Let's break down the situation based on the facts and the law, so you can feel confident in pushing back.

*Your Rights and Their Mistakes
The official advice you received is technically correct but far too weak. Here is the reality of your rights and their errors, based on the UK's own statutory guidance (Working Together to Safeguard Children):

*They Acted Without Your Consent: Early Help is 100% voluntary. A referral should only have been made after a full and transparent discussion with you, and with your informed consent. They failed to do this, which is a significant procedural error on their part.

*You Have the Right to See Everything: You are absolutely entitled to a "clear, honest and frank" reason for this. You have a legal right under UK GDPR to see every piece of information they hold on you and your daughter. This includes the original referral from the school and any assessment notes.

*You Have the Right to Refuse: You can, and should, decline unwanted visits and advice. The threat of "escalation" is a tactic used to ensure compliance. They can only escalate to a statutory child protection investigation if they have evidence your daughter is at, or is at risk of, significant harm. From what you've described—a happy, thriving child with a loving father and a strong support network—they have zero grounds to do this. Their threat is hollow.

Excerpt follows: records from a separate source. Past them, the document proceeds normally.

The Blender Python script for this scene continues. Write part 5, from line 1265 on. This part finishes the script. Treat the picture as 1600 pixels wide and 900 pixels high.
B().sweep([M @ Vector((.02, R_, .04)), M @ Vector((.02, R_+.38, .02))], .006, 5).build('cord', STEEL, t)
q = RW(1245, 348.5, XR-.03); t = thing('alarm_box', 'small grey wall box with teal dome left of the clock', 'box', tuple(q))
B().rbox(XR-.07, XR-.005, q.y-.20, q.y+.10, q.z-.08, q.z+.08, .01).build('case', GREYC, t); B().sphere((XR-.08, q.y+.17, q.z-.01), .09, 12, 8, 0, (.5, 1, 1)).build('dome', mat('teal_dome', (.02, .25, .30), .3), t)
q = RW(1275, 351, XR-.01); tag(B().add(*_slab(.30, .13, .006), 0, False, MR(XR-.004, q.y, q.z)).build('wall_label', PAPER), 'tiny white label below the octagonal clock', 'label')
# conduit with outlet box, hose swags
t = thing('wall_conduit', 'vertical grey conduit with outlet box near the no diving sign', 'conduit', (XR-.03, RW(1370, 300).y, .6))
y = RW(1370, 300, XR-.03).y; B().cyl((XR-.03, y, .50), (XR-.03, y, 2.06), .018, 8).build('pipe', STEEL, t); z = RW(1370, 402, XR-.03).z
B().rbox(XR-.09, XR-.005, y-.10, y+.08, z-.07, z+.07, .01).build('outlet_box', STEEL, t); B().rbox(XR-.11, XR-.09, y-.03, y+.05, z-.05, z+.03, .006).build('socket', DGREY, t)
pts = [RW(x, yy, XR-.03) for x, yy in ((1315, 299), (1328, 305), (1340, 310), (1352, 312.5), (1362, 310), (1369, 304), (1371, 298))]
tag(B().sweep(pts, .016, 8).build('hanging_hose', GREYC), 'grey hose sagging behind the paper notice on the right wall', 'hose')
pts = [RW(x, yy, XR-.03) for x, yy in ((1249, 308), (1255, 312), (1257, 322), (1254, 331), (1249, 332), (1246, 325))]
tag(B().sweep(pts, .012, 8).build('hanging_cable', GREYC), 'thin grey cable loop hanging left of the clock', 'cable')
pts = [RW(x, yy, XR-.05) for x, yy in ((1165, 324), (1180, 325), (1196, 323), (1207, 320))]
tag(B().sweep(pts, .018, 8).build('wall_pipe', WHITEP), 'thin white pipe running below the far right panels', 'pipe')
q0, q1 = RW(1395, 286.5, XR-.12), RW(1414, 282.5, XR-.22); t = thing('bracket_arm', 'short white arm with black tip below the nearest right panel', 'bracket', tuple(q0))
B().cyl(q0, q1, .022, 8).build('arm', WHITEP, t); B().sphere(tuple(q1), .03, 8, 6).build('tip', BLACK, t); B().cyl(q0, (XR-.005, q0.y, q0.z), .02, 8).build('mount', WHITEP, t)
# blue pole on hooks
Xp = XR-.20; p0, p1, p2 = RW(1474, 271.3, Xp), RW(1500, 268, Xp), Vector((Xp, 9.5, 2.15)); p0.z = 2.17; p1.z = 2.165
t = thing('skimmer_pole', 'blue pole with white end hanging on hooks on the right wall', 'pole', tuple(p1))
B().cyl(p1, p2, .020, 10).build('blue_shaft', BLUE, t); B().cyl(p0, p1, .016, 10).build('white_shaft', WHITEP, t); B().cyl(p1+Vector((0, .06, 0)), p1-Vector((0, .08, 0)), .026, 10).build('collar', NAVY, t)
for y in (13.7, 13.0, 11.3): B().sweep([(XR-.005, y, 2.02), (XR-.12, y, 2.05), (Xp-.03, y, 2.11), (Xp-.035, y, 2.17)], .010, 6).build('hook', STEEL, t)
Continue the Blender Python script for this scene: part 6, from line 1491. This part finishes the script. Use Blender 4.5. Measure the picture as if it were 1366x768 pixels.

*Why This Is Happening (It's Not About You)
This intervention is almost certainly not a genuine concern about your parenting. It's a bureaucratic, box-ticking exercise. A safeguarding lead at the school likely saw a combination of "risk factors" on a form (single father, recent arrival, mother's history) and made a referral to protect themselves, without applying any common sense. You are being subjected to a system's risk aversion, not a valid assessment of your family.

*Your Action Plan: A Two-Step Formal Response
Here is how you shut this down politely, firmly, and in a way that creates a formal record, leaving them no room to move. You will send one email to the Early Help worker (and copy in their manager and the school's headteacher).
==============================================================
Subject: Formal Response to Early Help Intervention for [Daughter's Name]

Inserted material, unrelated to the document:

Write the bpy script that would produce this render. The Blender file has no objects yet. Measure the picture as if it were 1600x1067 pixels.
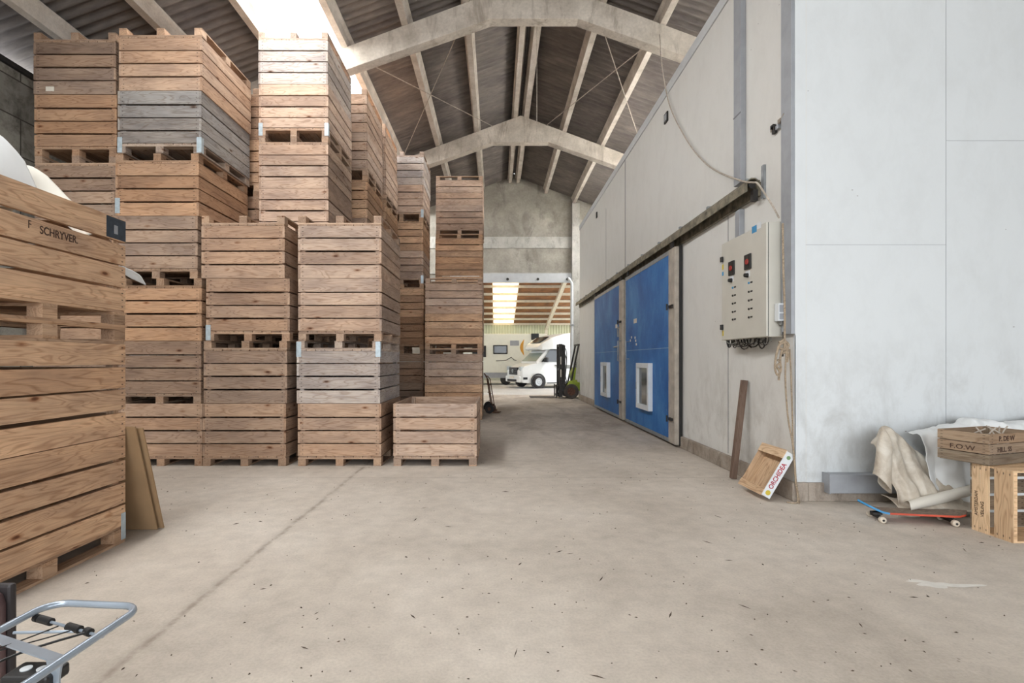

Dear [Early Help Worker's Name],

Thank you for your contact. I am writing to formally confirm two things.

Refusal of Service: I am declining the offer of Early Help support. This intervention was initiated without my consent and is not necessary. My daughter is happy, healthy, and thriving, and we are fortunate to have a strong, long-standing support network. The service is therefore not required. Please confirm in writing that the Early Help file is now closed.

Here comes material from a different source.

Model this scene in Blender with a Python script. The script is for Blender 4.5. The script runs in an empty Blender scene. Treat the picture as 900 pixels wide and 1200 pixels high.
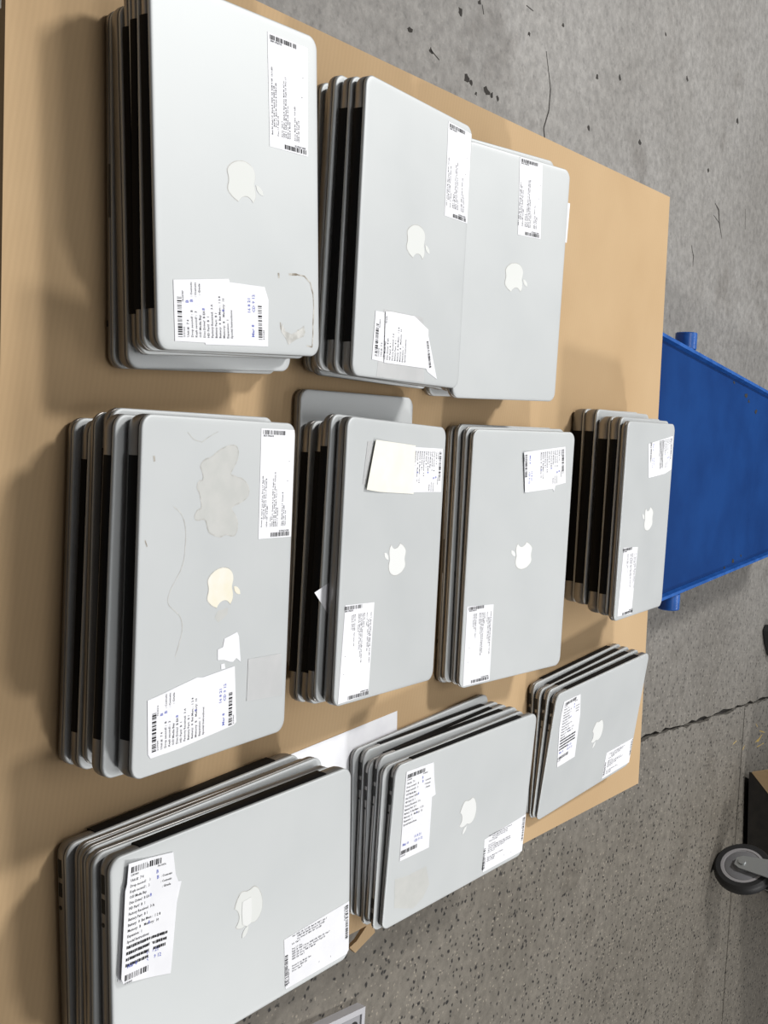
import bpy, bmesh, math, random
from math import pi, sin, cos, radians as R
from mathutils import Vector, Matrix
random.seed(7)
sc = bpy.context.scene
COL = sc.collection

# ------------------------------------------------------------------ camera
TABLE = 0.0          # height of the cardboard sheet's top
FLOOR = -0.35
f, th, ro, ch, yw = 1265.28, 0.6312075, -0.1048173, 0.8261184, -0.0536998
U = Vector((cos(yw), -sin(yw), 0)); F0 = Vector((sin(yw), cos(yw), 0)); Zv = Vector((0, 0, 1))
D = F0*cos(th) - Zv*sin(th); W = F0*sin(th) + Zv*cos(th)
cx_ = U*sin(ro) + W*cos(ro)            # the phone was held on its side: picture right is scene up
cy_ = -(U*cos(ro) - W*sin(ro))
cd = bpy.data.cameras.new('camera'); cam = bpy.data.objects.new('camera', cd); COL.objects.link(cam)
M = Matrix.Identity(4)
for r in range(3):
    M[r][0], M[r][1], M[r][2] = cx_[r], cy_[r], -D[r]
M[2][3] = ch
cam.matrix_world = M
cd.sensor_fit = 'VERTICAL'; cd.sensor_height = 36; cd.sensor_width = 27; cd.lens = f/1200*36
cd.clip_start = .02; cd.clip_end = 60
sc.camera = cam

# ------------------------------------------------------------------ world, lights, exposure
wd = bpy.data.worlds.new('world'); sc.world = wd; wd.use_nodes = True
bg = wd.node_tree.nodes['Background']
bg.inputs[0].default_value = (.93, .96, 1.0, 1); bg.inputs[1].default_value = .34
def area_light(name, loc, target, sx, sy, power, col):
    l = bpy.data.lights.new(name, 'AREA'); l.shape = 'RECTANGLE'; l.size = sx; l.size_y = sy
    l.energy = power; l.color = col
    o = bpy.data.objects.new(name, l); COL.objects.link(o); o.location = loc
    o.rotation_euler = (Vector(target)-Vector(loc)).to_track_quat('-Z', 'Y').to_euler()
    return o
area_light('bay_light', (-3.0, 2.6, 3.2), (-.2, 1.3, 0), .7, .4, 178, (1, .98, .95))
area_light('bay_light', (3.0, 2.9, 3.2), (.2, 1.2, 0), .7, .4, 104, (1, .98, .95))
area_light('bay_light', (0, 4.8, 3.9), (0, 1.2, 0), 3.4, .35, 58, (1, .98, .96))
area_light('bay_light', (-.3, .5, 4.2), (0, 1.2, 0), 2.4, .5, 40, (1, .98, .95))
sc.view_settings.view_transform = 'Standard'; sc.view_settings.look = 'None'
sc.view_settings.exposure = -0.14; sc.view_settings.gamma = 1; sc.view_settings.use_curve_mapping = False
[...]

Subject Access Request (UK GDPR): Pursuant to my rights under the Data Protection Act 2018, I am formally requesting a complete copy of all data held in relation to this Early Help episode. This must include, but is not limited to, the full, unredacted original referral from the school, and any and all assessment notes, meeting minutes, and internal communications related to me or my daughter.

Please ensure this Subject Access Request is forwarded to the relevant Information Governance department at the council and complied with within the statutory timeframe of one calendar month.

Given that this process was started without my consent and is causing unnecessary disruption, I will not be available for any further home visits.

Thank you for your attention to these matters.

Best regards,

[Your Name]

This email does two things perfectly. It politely and firmly closes the door on the unwanted service, and it simultaneously puts them on formal notice that you know your legal rights and will hold them accountable for their actions.

You are doing a fantastic job. Do not let a flawed system shake your confidence.